Exercise details: Copy everything in the data below exactly except the pictures.

Data block:

┌──

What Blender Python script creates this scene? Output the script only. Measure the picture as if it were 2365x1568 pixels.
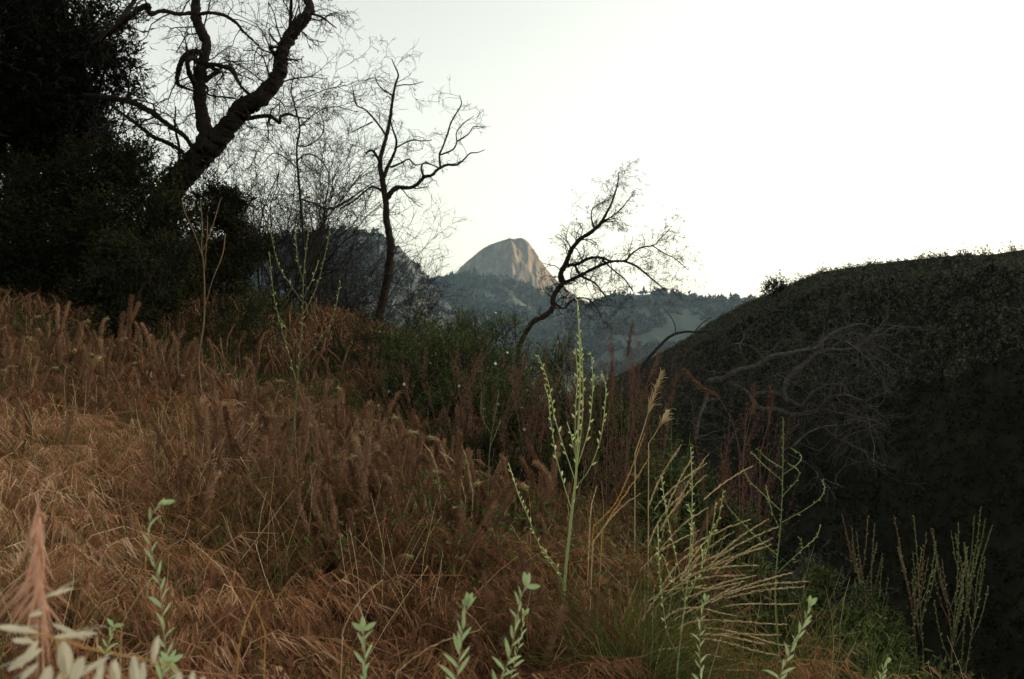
import bpy, math, random
import numpy as np
from mathutils import Vector, Matrix

rng = np.random.default_rng(11)
random.seed(11)
for o in list(bpy.data.objects):
    bpy.data.objects.remove(o)
scene = bpy.context.scene

# ------------------------------------------------------------------ camera, sky, sun, exposure
FPX = 2102.0                      # focal length in units of a 2365 x 1568 picture
cam_d = bpy.data.cameras.new('camera')
cam_d.sensor_width = 36.0
cam_d.lens = 36.0 * FPX / 2365.0
cam_d.clip_start = 0.05
cam_d.clip_end = 20000
cam_d.dof.use_dof = True
cam_d.dof.focus_distance = 4.2
cam_d.dof.aperture_fstop = 8.0
cam = bpy.data.objects.new('camera', cam_d)
cam.location = (0, 0, 0)
cam.rotation_euler = (math.radians(90), 0, 0)
scene.collection.objects.link(cam)
scene.camera = cam

SUN_AZ, SUN_EL = math.radians(70), math.radians(7.0)     # azimuth clockwise from +Y
world = bpy.data.worlds.new('World')
scene.world = world
world.use_nodes = True
nt = world.node_tree
nt.nodes.clear()
sky = nt.nodes.new('ShaderNodeTexSky')
sky.sky_type = 'NISHITA'
sky.sun_disc = False
sky.sun_elevation = SUN_EL
sky.sun_rotation = SUN_AZ
sky.altitude = 600
sky.air_density = 1.0
sky.dust_density = 4.0
sky.ozone_density = 1.0
hs = nt.nodes.new('ShaderNodeHueSaturation')
hs.inputs['Saturation'].default_value = 0.35
bg = nt.nodes.new('ShaderNodeBackground')
bg.inputs['Strength'].default_value = 0.15
out = nt.nodes.new('ShaderNodeOutputWorld')
wb = nt.nodes.new('ShaderNodeMix'); wb.data_type = 'RGBA'; wb.blend_type = 'MULTIPLY'
wb.inputs[0].default_value = 1.0; wb.inputs[7].default_value = (1.07, 1.01, .86, 1)
nt.links.new(sky.outputs[0], hs.inputs['Color'])
nt.links.new(hs.outputs[0], wb.inputs[6])
nt.links.new(wb.outputs[2], bg.inputs['Color'])
nt.links.new(bg.outputs[0], out.inputs['Surface'])

sun_d = bpy.data.lights.new('sun', 'SUN')
sun_d.energy = 3.5
sun_d.angle = math.radians(0.6)
sun_d.color = (1.0, 0.72, 0.45)
sun = bpy.data.objects.new('sun', sun_d)
sdir = Vector((math.sin(SUN_AZ) * math.cos(SUN_EL), math.cos(SUN_AZ) * math.cos(SUN_EL), math.sin(SUN_EL)))
sun.rotation_euler = sdir.to_track_quat('Z', 'Y').to_euler()
sun.location = (60, 30, 60)
scene.collection.objects.link(sun)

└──

The reply:
What Blender Python script creates this scene? Output the script only. Measure the picture as if it were 2365x1568 pixels.
import bpy, math, random
import numpy as np
from mathutils import Vector, Matrix

rng = np.random.default_rng(11)
random.seed(11)
for o in list(bpy.data.objects):
    bpy.data.objects.remove(o)
scene = bpy.context.scene

# ------------------------------------------------------------------ camera, sky, sun, exposure
FPX = 2102.0                      # focal length in units of a 2365 x 1568 picture
cam_d = bpy.data.cameras.new('camera')
cam_d.sensor_width = 36.0
cam_d.lens = 36.0 * FPX / 2365.0
cam_d.clip_start = 0.05
cam_d.clip_end = 20000
cam_d.dof.use_dof = True
cam_d.dof.focus_distance = 4.2
cam_d.dof.aperture_fstop = 8.0
cam = bpy.data.objects.new('camera', cam_d)
cam.location = (0, 0, 0)
cam.rotation_euler = (math.radians(90), 0, 0)
scene.collection.objects.link(cam)
scene.camera = cam

SUN_AZ, SUN_EL = math.radians(70), math.radians(7.0)     # azimuth clockwise from +Y
world = bpy.data.worlds.new('World')
scene.world = world
world.use_nodes = True
nt = world.node_tree
nt.nodes.clear()
sky = nt.nodes.new('ShaderNodeTexSky')
sky.sky_type = 'NISHITA'
sky.sun_disc = False
sky.sun_elevation = SUN_EL
sky.sun_rotation = SUN_AZ
sky.altitude = 600
sky.air_density = 1.0
sky.dust_density = 4.0
sky.ozone_density = 1.0
hs = nt.nodes.new('ShaderNodeHueSaturation')
hs.inputs['Saturation'].default_value = 0.35
bg = nt.nodes.new('ShaderNodeBackground')
bg.inputs['Strength'].default_value = 0.15
out = nt.nodes.new('ShaderNodeOutputWorld')
wb = nt.nodes.new('ShaderNodeMix'); wb.data_type = 'RGBA'; wb.blend_type = 'MULTIPLY'
wb.inputs[0].default_value = 1.0; wb.inputs[7].default_value = (1.07, 1.01, .86, 1)
nt.links.new(sky.outputs[0], hs.inputs['Color'])
nt.links.new(hs.outputs[0], wb.inputs[6])
nt.links.new(wb.outputs[2], bg.inputs['Color'])
nt.links.new(bg.outputs[0], out.inputs['Surface'])

sun_d = bpy.data.lights.new('sun', 'SUN')
sun_d.energy = 3.5
sun_d.angle = math.radians(0.6)
sun_d.color = (1.0, 0.72, 0.45)
sun = bpy.data.objects.new('sun', sun_d)
sdir = Vector((math.sin(SUN_AZ) * math.cos(SUN_EL), math.cos(SUN_AZ) * math.cos(SUN_EL), math.sin(SUN_EL)))
sun.rotation_euler = sdir.to_track_quat('Z', 'Y').to_euler()
sun.location = (60, 30, 60)
scene.collection.objects.link(sun)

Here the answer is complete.